The second thing is something I read a long time ago about world building. “Always include at least one secret” the rule said. In this case, I’ll steal something else from my old swashbuckling game, which was the idea of a “creator race”. In that game, it was the Dragonborn, and they were still around, but as a broken reflection of what they once were. In this case, though, I think I’d like to keep it a mystery. They are known because of artifacts that remain from their time, but who they were and what they looked like, I’ll not worry about for now.

So, that leaves us with 5 races:
Human – Humans live primarily in cities and towns, and only rarely in smaller villages. They tend to lean towards industry and innovation, and many work as artists or sculptors.
Elf – Elves live primarily in the forests of the world, and tend to the trees, and to wild nature. They prefer solitude over great crowds, and tend to live in clan-based societies. Family is very important to them, and it is a great honor to be able to recite an elf’s lineage back to the “crossing”, when the elves arrived in this world. Most of these lineages go back 13 – 15 generations, and are traced through the mother’s family.

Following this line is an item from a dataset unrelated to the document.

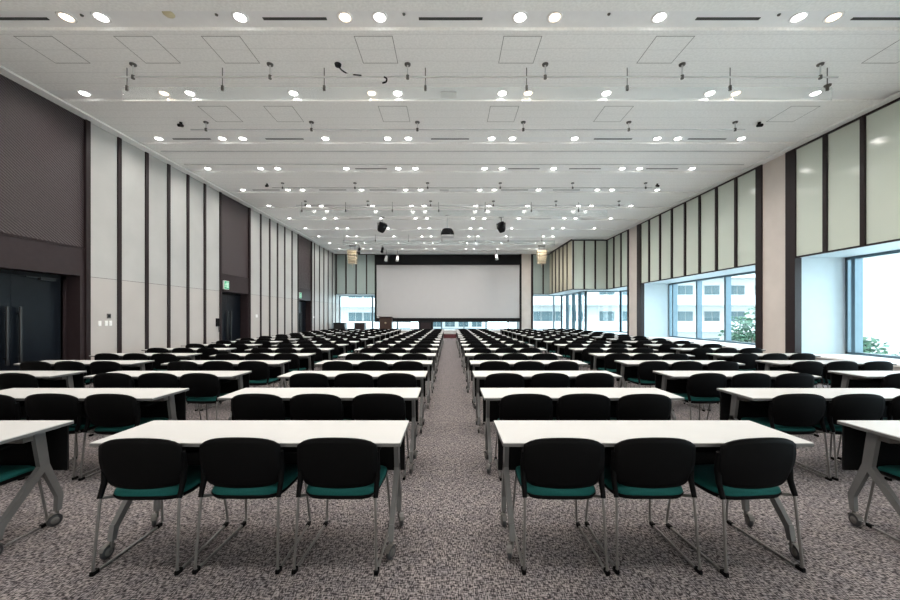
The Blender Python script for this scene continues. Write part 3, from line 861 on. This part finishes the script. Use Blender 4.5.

Halfling – Halfing’s occupy the plains and grasslands, and tend to be farmers and herders. They tend to live in villages, but never more than 500 or so halflings to a village. Halfling villages tend to be more of a convenient trading area, and once the population gets much beyond 500, it tends to fracture into two or more smaller villages. Trade is encouraged between villages, and of late, more and more halflings have begun trading with larger human cities as well.
Dwarf – Dwarves are at home in the mountains, and nearly always remain there. They live in large cities, sometimes numbering nearly four or five thousand, and have a very strict caste system.
Orc – Orcs are masters of the sea. Living primarily on archipelagos, they have little room for farming, so they tend to fish for as much as they can, and raid for the rest. They’re known to be violent, and quick to anger. However, honor is very important to them, and death is a very important aspect of their society because of this.